Amazon Web Services has released the EC2 G7 instance family featuring up to 8 NVIDIA RTX PRO 4500 Blackwell Server Edition GPUs paired with custom Intel Xeon processors. These instances offer significant performance improvements for AI inference and graphics rendering, along with enhanced networking and memory specs for diverse GPU-accelerated workloads.

  • Up to 4.6x AI inference and 2.1x graphics performance vs. previous generation
  • Supports advanced GPU networking for low-latency multi-GPU workloads
  • Available in 7 sizes with up to 192 vCPUs and 7.6 TB NVMe storage

Infrastructure signal

AWS is setting a new benchmark in GPU-accelerated cloud computing by launching the EC2 G7 instances based on the latest NVIDIA RTX PRO 4500 Blackwell Server Edition GPUs. These instances integrate up to 8 GPUs per server, each with 32 GB of dedicated memory, supported by custom sixth-generation Intel Xeon Scalable processors. This combination elevates raw GPU compute capability alongside substantial system memory, local NVMe storage, and ultra-high network bandwidth of up to 700 Gbps.
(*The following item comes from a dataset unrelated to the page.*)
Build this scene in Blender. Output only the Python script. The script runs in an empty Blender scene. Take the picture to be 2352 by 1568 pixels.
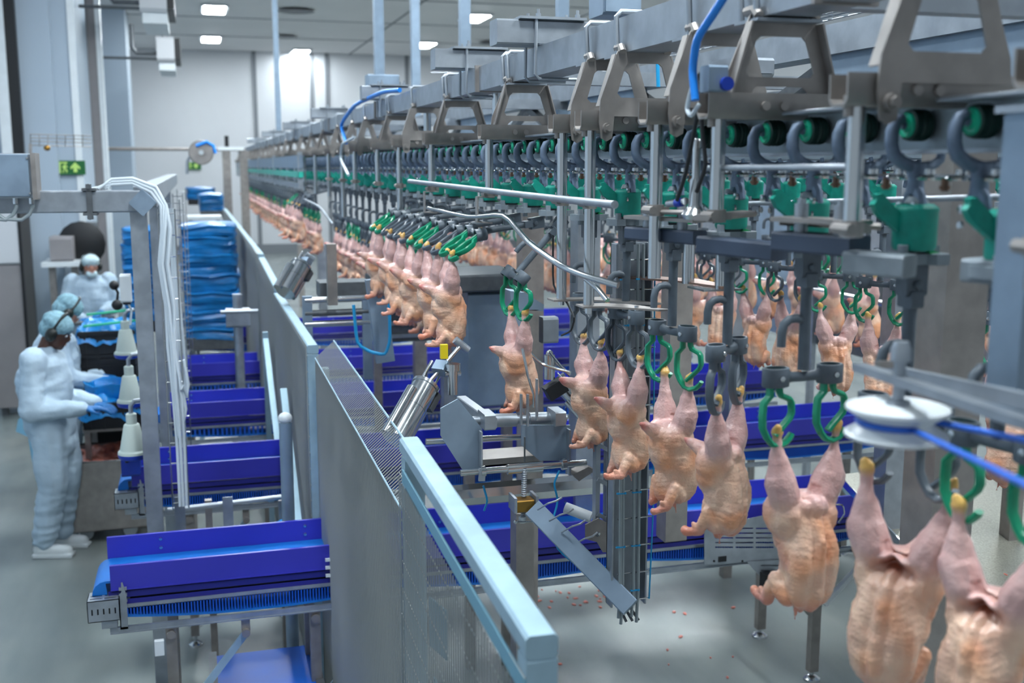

The inclusion of NVIDIA GPUDirect P2P and RDMA technologies signals a focus on reducing latency for multi-GPU and multi-node workloads, particularly benefiting advanced AI inference pipelines and graphics rendering tasks. These hardware advancements allow for more efficient parallel processing and faster data transfers, which help AWS customers better handle intensive compute and analytics workloads at scale.

Developer impact

Developers targeting AI inference, graphics-intensive applications, and data analytics will find that G7 instances deliver substantial gains in throughput and responsiveness compared to prior generation instances. The availability of prebuilt AWS Deep Learning AMIs and NVIDIA workstation images simplifies onboarding by including tuned drivers and software stacks optimized for the RTX PRO 4500 GPUs. Furthermore, AWS supports multiple common operating systems, ensuring compatibility with a broad ecosystem of tools and libraries.

Integration with Amazon EKS and Kubernetes allows containerized GPU workloads to benefit from the new instance capabilities through automated NVIDIA driver deployment and configuration, enhancing developer workflows around scalable AI and graphics workloads. These instances enable more performant model training and inference, video transcoding pipelines, and immersive spatial computing applications, reducing time to market and operational complexity.

What teams should watch

Cloud architects and infrastructure teams should evaluate the G7 instances when planning next-generation GPU-accelerated deployments that demand significantly higher AI inference throughput or graphics rendering performance. Given their advanced GPU interconnect features and support for large-scale multi-GPU configurations, these instances are ideal candidates for virtual desktop infrastructure, 3D visualization workloads, and GPU-accelerated analytics environments such as Amazon EMR on Amazon EKS.

Teams focused on cost optimization can take advantage of the varied purchasing options, including On-Demand, Savings Plans, Spot Instances, and Dedicated Instances for select large sizes. Monitoring new regional availability and pricing is essential for efficient workload placement. Observability workflows should also incorporate insights into GPU utilization, network latency, and memory consumption to maximize the performance benefits that the G7 instance family introduces.